Exploring technological systems and computational thinking using household appliances: Year 1, 2, and 3 students at Waitaki Valley School began to learn the language of technological systems such as inputs and outputs. They built on their understanding of sequenced instructions (making toast) to think of these in terms of computational thinking for digital technologies. 

A recipe book: Linking technology and literacy: Year 7 and 8 students at Waitaki Valley School learnt about the language and formatting of recipes in food technology. 

Evaluating materials for an outcome: Year 12 students from St John's College are using the language of construction and material properties to describe how they are selecting materials for their projects. 

When undertaking technological practice, whether individually or in a group, students need to develop self-management skills to plan ahead and use resources efficiently. By engaging in practice that takes account of wider social and physical environmental factors, students develop their sense of self.

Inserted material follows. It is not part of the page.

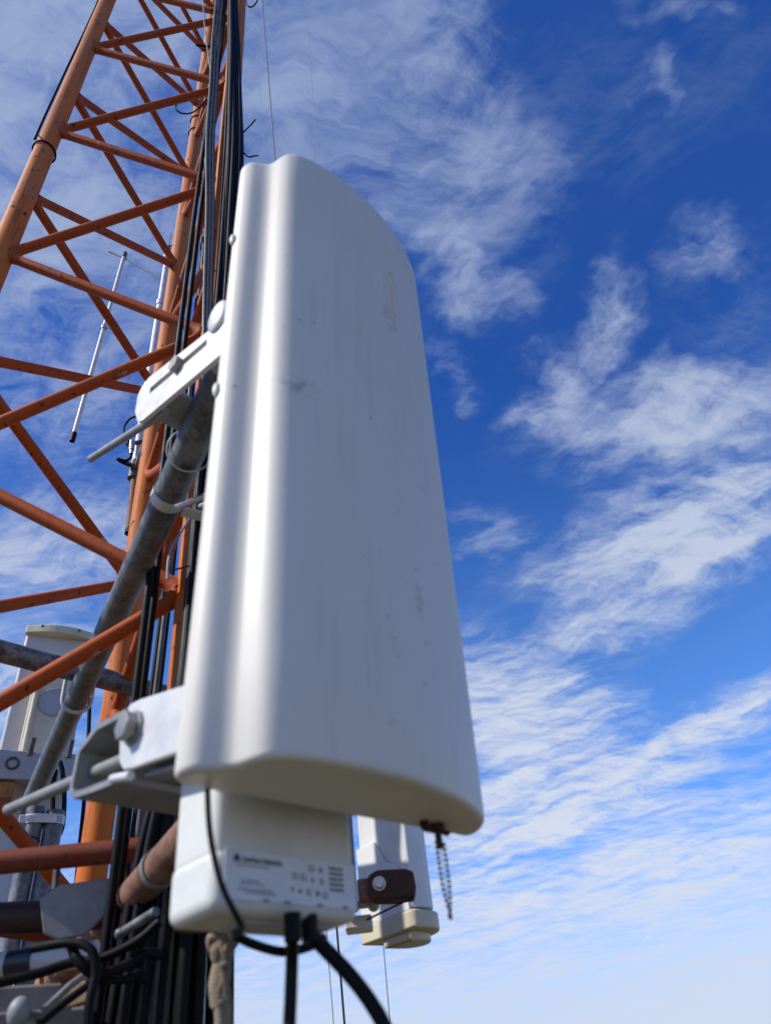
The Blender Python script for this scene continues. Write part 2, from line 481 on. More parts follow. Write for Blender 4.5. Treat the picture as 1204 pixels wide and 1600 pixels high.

They also learn to recognise how they can manage themselves across different life situations, both inside and outside of formal education contexts. 

Technological modelling in tie-dyeing: Year 6 students at Columbia College participated in an integrated technology unit using tie-dyeing. 

In the preparation section, you will see the teacher discussed the key competencies, including managing self, with the year 5-6 class. The teacher created a graphic organiser in which students identified how they would demonstrate the competencies during the tie-dyeing. 

Technological practice is about how students create outcomes (products and/or systems) that meet an authentic need for another person, group of people, other living things, or a place. 

When students follow a given brief (levels 1-2/3) or develop their own brief (levels 3/4 onward), they do this by understanding the need from different perspectives. These are the stakeholder or end-user relationships. They are central to technology education. 

Students relate to others and gain new knowledge when they design and develop concepts for an outcome. This knowledge could be from experts, industry, or other technologists. Technology students gain the confidence and ability to work across a wide range of groups and circumstances by collaborating and, at times, managing conflicts. 

To understand how students are able to relate to others, observe how students do this during technological practice. How do they manage and use these relationships to grow their capabilities? 

This video describes students working with community experts, such as an electrician and scaffolders, to arrange their installation. 

Students undertake technology education in collaboration with others. Ethical and effective design is characterised by innovation and adaptation. This is at the heart of technological practice. 

Student design outcomes are informed by their developing capabilities in critical and creative thinking while using a range of design processes. 

Creativity and critical thinking can require students to contribute to others’ design processes and to receive contributions from others. Design is not something that happens in isolation. 

Students' designs, influenced by participating and contributing, result in rich and innovative outcomes. Students must contribute to their designs and participate in the design activities of others so that the outcomes developed are fit for purpose. 

Pay it forward: Community projects in year 10 textiles: Year 10 students at Gisborne Girls' High School worked collaboratively in groups and with community organisations to identify and create a textile product to meet a need. 

Should you be assessing the key competencies? 

Dr Rosemary Hipkins' article Assessing key competencies: Why would we? How could we? discusses assessment and the key competencies, framed within wider questions about the purposes and outcomes of schooling and education. 

Where to start 

Start by considering some recent lessons: 

  • How have you been assessing students’ learning, and why did you do it that way? 
  • How was this assessment data used? 
  • Was the data useful in the way you intended? 

Your answers will help you look at how you view competencies and capabilities. 

Other questions to consider: 

  • Do key competencies give us different kinds of learning outcomes? 
  • If they do, do we need different kinds of assessment strategies? 

“When thinking about whether to assess key competencies, we need to consider which aspects of existing practice remain appropriate and which need to be rethought, reshaped, and/or replaced. It's also very important to consider what we might want to achieve by assessing key competencies.” - Dr Rosemary Hipkins, 2007, p. 1 

Teacher and students working on laptops.

Purposes for assessing learning 

Three broad purposes for assessing any learning are: 

  • accountability and reporting 
  • improving teaching and learning 
  • fostering lifelong learning. 

The first two will be most familiar. Assessment strategies that aim to foster lifelong learning are becoming more important. 

Consider: 

  • How can student judgements about their learning sit alongside teacher-gathered assessments? 
  • How does this all fit together with formative feedback for the next steps in learning and reporting for accountability? 

Students use complex design processes when learning in a technology context. These can look very different from student to student. A strength of the technology learning area is that the technology process and its outcomes provide rich assessment opportunities. 

Look for how students are demonstrating the key competencies individually in their technological practice. Assessment needs to be as flexible as the students' approaches to their technology learning. 

Technology learning is about action—learning by doing—in a conceptual framework of competencies and capabilities (using and applying skills and knowledge). This gives us the opportunity to consider new types of learning outcomes. 

Consider: 

  • What new types of assessment do you need for new types of learning outcomes? 

Assessment methods 

To assess competencies, consider strategies like: 

  • learning logs or journals 
  • learning stories 
  • portfolios 
  • rich tasks in which students develop outcomes in authentic contexts. These will foster lifelong learning and help students develop multiple literacies for the information age to add to the old basics of reading, writing, and numeracy.